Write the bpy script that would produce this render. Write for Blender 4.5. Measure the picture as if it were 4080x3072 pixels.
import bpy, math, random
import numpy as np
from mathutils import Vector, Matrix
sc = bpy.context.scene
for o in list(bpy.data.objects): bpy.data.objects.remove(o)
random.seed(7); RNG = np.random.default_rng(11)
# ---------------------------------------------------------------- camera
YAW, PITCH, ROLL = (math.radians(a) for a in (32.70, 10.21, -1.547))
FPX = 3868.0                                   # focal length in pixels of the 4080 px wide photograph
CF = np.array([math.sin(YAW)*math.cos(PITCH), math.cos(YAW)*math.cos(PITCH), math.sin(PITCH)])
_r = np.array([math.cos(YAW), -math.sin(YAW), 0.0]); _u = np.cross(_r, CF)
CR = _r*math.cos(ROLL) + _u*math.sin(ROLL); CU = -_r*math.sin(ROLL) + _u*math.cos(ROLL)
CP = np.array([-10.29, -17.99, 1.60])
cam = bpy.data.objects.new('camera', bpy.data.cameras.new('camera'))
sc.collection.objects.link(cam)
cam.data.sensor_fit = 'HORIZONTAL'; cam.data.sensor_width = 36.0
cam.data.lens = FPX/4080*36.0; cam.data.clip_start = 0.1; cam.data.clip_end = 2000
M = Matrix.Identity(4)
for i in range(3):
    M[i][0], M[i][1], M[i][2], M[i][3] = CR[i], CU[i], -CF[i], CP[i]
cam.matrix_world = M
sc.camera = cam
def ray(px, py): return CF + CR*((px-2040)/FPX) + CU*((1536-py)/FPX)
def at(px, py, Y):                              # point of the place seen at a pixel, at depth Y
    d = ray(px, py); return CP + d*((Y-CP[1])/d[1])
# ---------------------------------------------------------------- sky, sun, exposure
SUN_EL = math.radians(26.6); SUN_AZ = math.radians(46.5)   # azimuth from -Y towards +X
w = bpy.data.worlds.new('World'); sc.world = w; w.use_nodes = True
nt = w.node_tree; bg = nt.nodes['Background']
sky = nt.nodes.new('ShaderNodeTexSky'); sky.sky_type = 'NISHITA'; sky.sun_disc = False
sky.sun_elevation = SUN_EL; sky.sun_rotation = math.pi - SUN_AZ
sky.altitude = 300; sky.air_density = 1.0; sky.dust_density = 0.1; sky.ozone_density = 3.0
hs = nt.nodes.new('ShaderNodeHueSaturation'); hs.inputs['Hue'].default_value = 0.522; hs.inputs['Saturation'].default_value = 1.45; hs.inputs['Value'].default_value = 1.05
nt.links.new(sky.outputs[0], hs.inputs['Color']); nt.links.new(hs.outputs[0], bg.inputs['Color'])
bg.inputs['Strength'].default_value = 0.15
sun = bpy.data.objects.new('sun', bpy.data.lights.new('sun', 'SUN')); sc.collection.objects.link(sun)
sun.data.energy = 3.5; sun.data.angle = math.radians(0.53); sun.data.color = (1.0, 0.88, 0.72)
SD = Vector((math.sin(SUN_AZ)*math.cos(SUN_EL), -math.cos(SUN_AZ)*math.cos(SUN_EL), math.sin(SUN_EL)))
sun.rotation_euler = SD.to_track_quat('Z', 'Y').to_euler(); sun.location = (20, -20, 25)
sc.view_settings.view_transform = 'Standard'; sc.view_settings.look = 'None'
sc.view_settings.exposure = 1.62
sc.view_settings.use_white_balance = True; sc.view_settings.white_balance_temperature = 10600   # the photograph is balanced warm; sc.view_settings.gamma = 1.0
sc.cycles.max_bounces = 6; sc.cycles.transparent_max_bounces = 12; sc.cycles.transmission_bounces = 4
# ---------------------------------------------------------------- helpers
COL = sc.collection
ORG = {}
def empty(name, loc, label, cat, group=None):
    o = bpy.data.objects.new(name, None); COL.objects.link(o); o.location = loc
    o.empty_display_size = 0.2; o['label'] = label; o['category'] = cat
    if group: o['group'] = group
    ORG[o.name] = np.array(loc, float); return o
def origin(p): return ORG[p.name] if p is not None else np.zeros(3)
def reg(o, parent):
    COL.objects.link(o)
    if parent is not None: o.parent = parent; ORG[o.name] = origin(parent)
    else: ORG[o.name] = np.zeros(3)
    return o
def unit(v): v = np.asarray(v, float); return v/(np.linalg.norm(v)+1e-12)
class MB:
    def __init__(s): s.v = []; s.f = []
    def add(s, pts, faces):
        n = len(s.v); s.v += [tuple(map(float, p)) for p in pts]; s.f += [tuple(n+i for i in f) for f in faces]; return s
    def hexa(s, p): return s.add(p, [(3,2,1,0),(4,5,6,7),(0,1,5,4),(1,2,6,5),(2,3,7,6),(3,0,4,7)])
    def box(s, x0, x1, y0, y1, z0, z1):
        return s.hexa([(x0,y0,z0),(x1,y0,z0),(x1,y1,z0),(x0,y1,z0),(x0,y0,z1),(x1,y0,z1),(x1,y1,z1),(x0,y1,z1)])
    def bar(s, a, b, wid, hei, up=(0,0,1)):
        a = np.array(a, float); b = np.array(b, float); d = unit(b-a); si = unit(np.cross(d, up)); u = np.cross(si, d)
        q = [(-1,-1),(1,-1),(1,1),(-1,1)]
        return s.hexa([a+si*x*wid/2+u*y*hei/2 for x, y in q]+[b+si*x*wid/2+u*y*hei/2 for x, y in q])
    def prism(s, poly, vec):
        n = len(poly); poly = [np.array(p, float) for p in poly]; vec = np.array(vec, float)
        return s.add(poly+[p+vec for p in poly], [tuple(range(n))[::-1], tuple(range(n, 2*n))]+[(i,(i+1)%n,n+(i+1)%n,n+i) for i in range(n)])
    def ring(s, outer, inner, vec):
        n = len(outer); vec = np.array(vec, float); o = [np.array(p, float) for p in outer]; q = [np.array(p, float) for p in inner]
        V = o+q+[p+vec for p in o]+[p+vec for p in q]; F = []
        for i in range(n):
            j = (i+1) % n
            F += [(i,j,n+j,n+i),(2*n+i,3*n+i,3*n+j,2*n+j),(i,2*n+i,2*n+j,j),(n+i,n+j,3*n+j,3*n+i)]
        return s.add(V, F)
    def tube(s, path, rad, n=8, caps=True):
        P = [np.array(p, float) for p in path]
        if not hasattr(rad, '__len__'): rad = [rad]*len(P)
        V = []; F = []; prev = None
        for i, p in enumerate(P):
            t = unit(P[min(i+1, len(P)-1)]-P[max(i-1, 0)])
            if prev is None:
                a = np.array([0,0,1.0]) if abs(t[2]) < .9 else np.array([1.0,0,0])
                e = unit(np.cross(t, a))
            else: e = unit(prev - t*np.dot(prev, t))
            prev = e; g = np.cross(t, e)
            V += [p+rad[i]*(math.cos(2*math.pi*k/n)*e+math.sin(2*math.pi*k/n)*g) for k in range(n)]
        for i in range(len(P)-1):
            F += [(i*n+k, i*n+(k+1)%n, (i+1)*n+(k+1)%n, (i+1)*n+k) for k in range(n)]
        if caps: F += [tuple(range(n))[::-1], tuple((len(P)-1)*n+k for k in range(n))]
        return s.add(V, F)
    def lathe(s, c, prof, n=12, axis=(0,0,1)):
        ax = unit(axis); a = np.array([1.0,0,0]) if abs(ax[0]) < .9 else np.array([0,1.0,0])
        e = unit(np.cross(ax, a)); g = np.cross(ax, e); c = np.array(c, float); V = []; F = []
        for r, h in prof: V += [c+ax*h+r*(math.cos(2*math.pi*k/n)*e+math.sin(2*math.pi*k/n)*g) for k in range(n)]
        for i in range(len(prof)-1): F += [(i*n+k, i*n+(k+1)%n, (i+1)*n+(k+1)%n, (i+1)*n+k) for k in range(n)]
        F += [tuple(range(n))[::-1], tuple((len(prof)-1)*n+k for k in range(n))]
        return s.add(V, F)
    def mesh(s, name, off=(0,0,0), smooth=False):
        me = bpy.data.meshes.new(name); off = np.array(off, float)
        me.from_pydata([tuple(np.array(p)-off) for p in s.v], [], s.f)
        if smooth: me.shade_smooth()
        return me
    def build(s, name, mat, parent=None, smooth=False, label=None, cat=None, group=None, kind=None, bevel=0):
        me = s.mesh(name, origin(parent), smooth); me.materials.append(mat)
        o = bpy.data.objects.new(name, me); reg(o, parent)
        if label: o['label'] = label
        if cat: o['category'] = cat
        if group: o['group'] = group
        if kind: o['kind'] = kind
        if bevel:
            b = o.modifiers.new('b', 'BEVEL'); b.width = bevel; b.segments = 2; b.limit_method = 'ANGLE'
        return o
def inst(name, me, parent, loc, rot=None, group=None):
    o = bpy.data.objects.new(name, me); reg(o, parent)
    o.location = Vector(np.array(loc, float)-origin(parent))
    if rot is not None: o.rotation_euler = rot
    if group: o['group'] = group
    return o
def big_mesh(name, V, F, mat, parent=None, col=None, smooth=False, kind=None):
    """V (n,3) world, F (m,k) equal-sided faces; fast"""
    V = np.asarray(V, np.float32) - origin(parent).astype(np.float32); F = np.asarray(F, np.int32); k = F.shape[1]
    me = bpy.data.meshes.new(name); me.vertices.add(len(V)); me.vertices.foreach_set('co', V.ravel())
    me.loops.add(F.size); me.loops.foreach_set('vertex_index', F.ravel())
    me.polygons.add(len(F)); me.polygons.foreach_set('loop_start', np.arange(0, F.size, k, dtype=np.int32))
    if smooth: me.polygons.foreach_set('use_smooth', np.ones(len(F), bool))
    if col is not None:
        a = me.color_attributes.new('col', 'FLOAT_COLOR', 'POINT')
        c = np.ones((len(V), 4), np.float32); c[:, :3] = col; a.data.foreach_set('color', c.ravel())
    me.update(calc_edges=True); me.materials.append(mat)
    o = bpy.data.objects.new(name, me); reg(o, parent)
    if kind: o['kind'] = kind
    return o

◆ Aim
Look through the material above. Copy each line where the word "pixels" appears.

◆ Solved problem
Write the bpy script that would produce this render. Write for Blender 4.5. Measure the picture as if it were 4080x3072 pixels.
FPX = 3868.0                                   # focal length in pixels of the 4080 px wide photograph